** Begin **

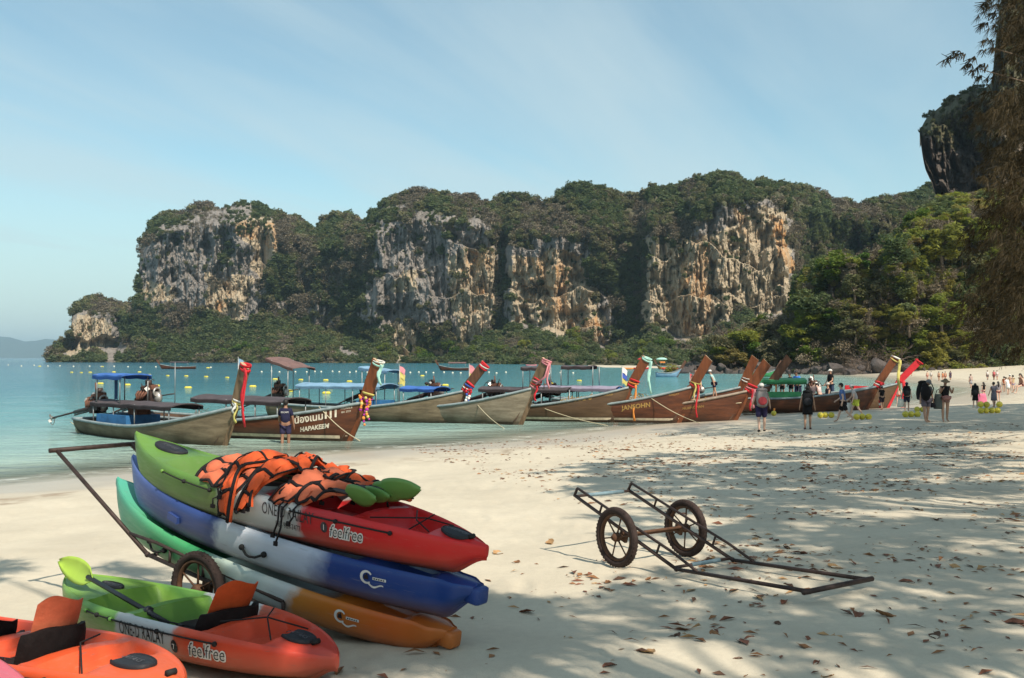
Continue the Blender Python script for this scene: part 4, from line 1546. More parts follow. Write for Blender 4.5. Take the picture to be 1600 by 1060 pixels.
def engine(b, x, z, shaft_to=None, sc=1.0, swing=0.0):
    """car engine on a pivot with a long propeller shaft running aft"""
    e = b['e']
    rg = np.random.default_rng(int(abs(x * 100) + 5))
    en = MB()
    en.box((x, 0, z + .28 * sc), (.55 * sc, .36 * sc, .42 * sc), (0, -.15, 0), 0)
    en.box((x + .05 * sc, .0, z + .54 * sc), (.46 * sc, .28 * sc, .14 * sc), (0, -.15, 0), 1)
    for k in range(4):
        en.tube([(x - .18 * sc + .12 * sc * k, -.2 * sc, z + .45 * sc), (x - .18 * sc + .12 * sc * k, -.3 * sc, z + .36 * sc), (x - .1 * sc + .05 * sc * k, -.33 * sc, z + .2 * sc)], .035 * sc, 6, 1)
    en.tube([(x + .34 * sc, -.06 * sc, z + .25 * sc), (x + .34 * sc, .06 * sc, z + .25 * sc)], .19 * sc, 14, 2)
    en.torus((x + .36 * sc, 0, z + .42 * sc), .13 * sc, .03 * sc, 'x', 16, 6, 2)
    en.tube([(x - .1 * sc, .1 * sc, z + .6 * sc), (x - .1 * sc, .1 * sc, z + .78 * sc)], .10 * sc, 10, 0)
    en.tube([(x + .1 * sc, -.1 * sc, z + .6 * sc), (x + .05 * sc, -.1 * sc, z + .95 * sc)], .03 * sc, 8, 1)
    for k in range(14):
        q = Vector((x + rg.uniform(-.3, .3) * sc, rg.uniform(-.24, .24) * sc, z + rg.uniform(.1, .65) * sc))
        en.box(q, tuple(rg.uniform(.05, .14, 3) * sc), tuple(rg.uniform(-1, 1, 3)), int(rg.integers(0, 3)))
    for k in range(6):
        q = Vector((x + rg.uniform(-.3, .3) * sc, rg.uniform(-.2, .2) * sc, z + rg.uniform(.4, .7) * sc))
        q2 = q + Vector((rg.uniform(-.25, .25), rg.uniform(-.2, .2), rg.uniform(-.3, .1))) * sc
        en.tube([q, (q + q2) / 2 + Vector((0, 0, .1 * sc)), q2], .015 * sc, 5, 0)
    ei = en.build('engine', [M_ENG, M_ENGR, M_ENGA], e)
    MB().tube([(x, 0, .1), (x, 0, z + .1)], .05, 8).box((x, 0, z + .03), (.3, .5, .06)).build('engine_mount', [M_ENG], e)
    MB().tube([(x + .3 * sc, .12, z + .3 * sc), (x + .9 * sc, .22, z + .38 * sc)], .022, 6).build('tiller', [M_ENG], ei)
    if shaft_to is not None:
        p0 = Vector((x - .25 * sc, 0, z + .18 * sc))
        p1 = Vector(shaft_to)
        m = p0.lerp(p1, .45)
        sh_ = MB().tube([p0, m], .07, 8).tube([m, p1], .035, 8).tube([p0 - Vector((0, 0, .1)), m - Vector((0, 0, .11))], .03, 6).build('propeller_shaft', [M_ENG], e)
        d = (p1 - p0).normalized()
        pr = MB().tube([p1 - d * .05, p1 + d * .16], .05, 8)
        for k in range(3):
            a = 2.1 * k
            u1 = Vector((0, math.cos(a), math.sin(a)))
            u2 = d.cross(u1)
            pr.add([p1 + d * .04 + u1 * .03 - u2 * .02, p1 + d * .02 + u1 * .12 - u2 * .07, p1 + d * .06 + u1 * .19, p1 + d * .12 + u1 * .12 + u2 * .07, p1 + d * .09 + u1 * .03 + u2 * .02], [(0, 1, 2, 3, 4)], 0, False)
        pr.torus(p1 + Vector((0, 0, -.10)), .16, .018, 'y', 18, 5)
        pr.build('propeller', [M_ENGA], e)
    return ei


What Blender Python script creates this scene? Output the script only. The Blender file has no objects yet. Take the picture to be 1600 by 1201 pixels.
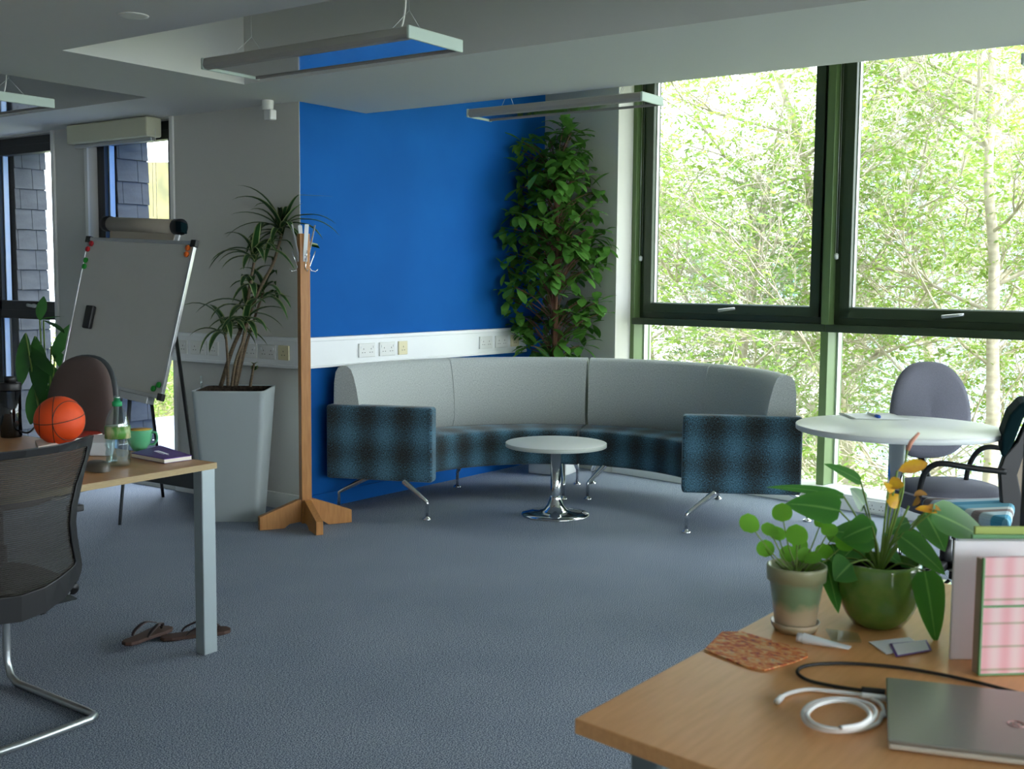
import bpy, math, random
import numpy as np
from mathutils import Vector, Matrix
PI=math.pi
R=math.radians
rnd=random.Random(7)
SC=bpy.context.scene
COL=SC.collection
# ------------------------------------------------------------------ camera
FP=1796.558                                   # focal length in pixels of a 1600 px wide frame
RT=np.array([0.57913621,-0.81519031,0.00812404])
UP=np.array([0.06814145,0.05833542,0.99596874])
FW=np.array([0.81237799,0.57624798,-0.08933241])
EYE=np.array([0,0,1.4])
cam=bpy.data.cameras.new('camera'); camo=bpy.data.objects.new('camera',cam); COL.objects.link(camo)
cam.sensor_width=36; cam.lens=FP*36/1600; cam.clip_start=.05; cam.clip_end=200
camo.matrix_world=Matrix(((RT[0],UP[0],-FW[0],EYE[0]),(RT[1],UP[1],-FW[1],EYE[1]),(RT[2],UP[2],-FW[2],EYE[2]),(0,0,0,1)))
cam.dof.use_dof=True; cam.dof.focus_distance=6.2; cam.dof.aperture_fstop=8
SC.camera=camo
# ------------------------------------------------------------------ world, sun, exposure
w=bpy.data.worlds.new('world'); SC.world=w; w.use_nodes=True
bg=w.node_tree.nodes['Background']; bg.inputs['Color'].default_value=(.86,.94,1,1); bg.inputs['Strength'].default_value=10.5
sun=bpy.data.lights.new('sun','SUN'); suno=bpy.data.objects.new('sun',sun); COL.objects.link(suno)
sun.energy=13; sun.angle=R(1.2); sun.color=(1,.95,.86)
suno.rotation_euler=Vector((.10,.70,-.72)).to_track_quat('-Z','Y').to_euler()
SC.view_settings.view_transform='Standard'; SC.view_settings.look='None'; SC.view_settings.gamma=1
SC.view_settings.use_curve_mapping=False; SC.view_settings.exposure=0.08
SC.cycles.max_bounces=10; SC.cycles.diffuse_bounces=6; SC.cycles.glossy_bounces=5; SC.cycles.transparent_max_bounces=24
SC.cycles.sample_clamp_indirect=6; SC.cycles.use_denoising=True
SC.cycles.caustics_reflective=False; SC.cycles.caustics_refractive=False

# ------------------------------------------------------------------ placing helpers
def ray(x,y): return RT*(x-800)/FP-UP*(y-600.5)/FP+FW
def atz(x,y,z): d=ray(x,y); return Vector(EYE+d*((z-1.4)/d[2]))
def atx(x,y,X): d=ray(x,y); return Vector(EYE+d*(X/d[0]))
def aty(x,y,Y): d=ray(x,y); return Vector(EYE+d*(Y/d[1]))
def atd(x,y,D): return Vector(EYE+ray(x,y)*D)
V=Vector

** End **

» Work to do:
Go back to the records above and write them out exactly, without the pictures.

» Answer:
Continue the Blender Python script for this scene: part 4, from line 1546. More parts follow. Write for Blender 4.5. Take the picture to be 1600 by 1060 pixels.
def engine(b, x, z, shaft_to=None, sc=1.0, swing=0.0):
    """car engine on a pivot with a long propeller shaft running aft"""
    e = b['e']
    rg = np.random.default_rng(int(abs(x * 100) + 5))
    en = MB()
    en.box((x, 0, z + .28 * sc), (.55 * sc, .36 * sc, .42 * sc), (0, -.15, 0), 0)
    en.box((x + .05 * sc, .0, z + .54 * sc), (.46 * sc, .28 * sc, .14 * sc), (0, -.15, 0), 1)
    for k in range(4):
        en.tube([(x - .18 * sc + .12 * sc * k, -.2 * sc, z + .45 * sc), (x - .18 * sc + .12 * sc * k, -.3 * sc, z + .36 * sc), (x - .1 * sc + .05 * sc * k, -.33 * sc, z + .2 * sc)], .035 * sc, 6, 1)
    en.tube([(x + .34 * sc, -.06 * sc, z + .25 * sc), (x + .34 * sc, .06 * sc, z + .25 * sc)], .19 * sc, 14, 2)
    en.torus((x + .36 * sc, 0, z + .42 * sc), .13 * sc, .03 * sc, 'x', 16, 6, 2)
    en.tube([(x - .1 * sc, .1 * sc, z + .6 * sc), (x - .1 * sc, .1 * sc, z + .78 * sc)], .10 * sc, 10, 0)
    en.tube([(x + .1 * sc, -.1 * sc, z + .6 * sc), (x + .05 * sc, -.1 * sc, z + .95 * sc)], .03 * sc, 8, 1)
    for k in range(14):
        q = Vector((x + rg.uniform(-.3, .3) * sc, rg.uniform(-.24, .24) * sc, z + rg.uniform(.1, .65) * sc))
        en.box(q, tuple(rg.uniform(.05, .14, 3) * sc), tuple(rg.uniform(-1, 1, 3)), int(rg.integers(0, 3)))
    for k in range(6):
        q = Vector((x + rg.uniform(-.3, .3) * sc, rg.uniform(-.2, .2) * sc, z + rg.uniform(.4, .7) * sc))
        q2 = q + Vector((rg.uniform(-.25, .25), rg.uniform(-.2, .2), rg.uniform(-.3, .1))) * sc
        en.tube([q, (q + q2) / 2 + Vector((0, 0, .1 * sc)), q2], .015 * sc, 5, 0)
    ei = en.build('engine', [M_ENG, M_ENGR, M_ENGA], e)
    MB().tube([(x, 0, .1), (x, 0, z + .1)], .05, 8).box((x, 0, z + .03), (.3, .5, .06)).build('engine_mount', [M_ENG], e)
    MB().tube([(x + .3 * sc, .12, z + .3 * sc), (x + .9 * sc, .22, z + .38 * sc)], .022, 6).build('tiller', [M_ENG], ei)
    if shaft_to is not None:
        p0 = Vector((x - .25 * sc, 0, z + .18 * sc))
        p1 = Vector(shaft_to)
        m = p0.lerp(p1, .45)
        sh_ = MB().tube([p0, m], .07, 8).tube([m, p1], .035, 8).tube([p0 - Vector((0, 0, .1)), m - Vector((0, 0, .11))], .03, 6).build('propeller_shaft', [M_ENG], e)
        d = (p1 - p0).normalized()
        pr = MB().tube([p1 - d * .05, p1 + d * .16], .05, 8)
        for k in range(3):
            a = 2.1 * k
            u1 = Vector((0, math.cos(a), math.sin(a)))
            u2 = d.cross(u1)
            pr.add([p1 + d * .04 + u1 * .03 - u2 * .02, p1 + d * .02 + u1 * .12 - u2 * .07, p1 + d * .06 + u1 * .19, p1 + d * .12 + u1 * .12 + u2 * .07, p1 + d * .09 + u1 * .03 + u2 * .02], [(0, 1, 2, 3, 4)], 0, False)
        pr.torus(p1 + Vector((0, 0, -.10)), .16, .018, 'y', 18, 5)
        pr.build('propeller', [M_ENGA], e)
    return ei


What Blender Python script creates this scene? Output the script only. The Blender file has no objects yet. Take the picture to be 1600 by 1201 pixels.
import bpy, math, random
import numpy as np
from mathutils import Vector, Matrix
PI=math.pi
R=math.radians
rnd=random.Random(7)
SC=bpy.context.scene
COL=SC.collection
# ------------------------------------------------------------------ camera
FP=1796.558                                   # focal length in pixels of a 1600 px wide frame
RT=np.array([0.57913621,-0.81519031,0.00812404])
UP=np.array([0.06814145,0.05833542,0.99596874])
FW=np.array([0.81237799,0.57624798,-0.08933241])
EYE=np.array([0,0,1.4])
cam=bpy.data.cameras.new('camera'); camo=bpy.data.objects.new('camera',cam); COL.objects.link(camo)
cam.sensor_width=36; cam.lens=FP*36/1600; cam.clip_start=.05; cam.clip_end=200
camo.matrix_world=Matrix(((RT[0],UP[0],-FW[0],EYE[0]),(RT[1],UP[1],-FW[1],EYE[1]),(RT[2],UP[2],-FW[2],EYE[2]),(0,0,0,1)))
cam.dof.use_dof=True; cam.dof.focus_distance=6.2; cam.dof.aperture_fstop=8
SC.camera=camo
# ------------------------------------------------------------------ world, sun, exposure
w=bpy.data.worlds.new('world'); SC.world=w; w.use_nodes=True
bg=w.node_tree.nodes['Background']; bg.inputs['Color'].default_value=(.86,.94,1,1); bg.inputs['Strength'].default_value=10.5
sun=bpy.data.lights.new('sun','SUN'); suno=bpy.data.objects.new('sun',sun); COL.objects.link(suno)
sun.energy=13; sun.angle=R(1.2); sun.color=(1,.95,.86)
suno.rotation_euler=Vector((.10,.70,-.72)).to_track_quat('-Z','Y').to_euler()
SC.view_settings.view_transform='Standard'; SC.view_settings.look='None'; SC.view_settings.gamma=1
SC.view_settings.use_curve_mapping=False; SC.view_settings.exposure=0.08
SC.cycles.max_bounces=10; SC.cycles.diffuse_bounces=6; SC.cycles.glossy_bounces=5; SC.cycles.transparent_max_bounces=24
SC.cycles.sample_clamp_indirect=6; SC.cycles.use_denoising=True
SC.cycles.caustics_reflective=False; SC.cycles.caustics_refractive=False

# ------------------------------------------------------------------ placing helpers
def ray(x,y): return RT*(x-800)/FP-UP*(y-600.5)/FP+FW
def atz(x,y,z): d=ray(x,y); return Vector(EYE+d*((z-1.4)/d[2]))
def atx(x,y,X): d=ray(x,y); return Vector(EYE+d*(X/d[0]))
def aty(x,y,Y): d=ray(x,y); return Vector(EYE+d*(Y/d[1]))
def atd(x,y,D): return Vector(EYE+ray(x,y)*D)
V=Vector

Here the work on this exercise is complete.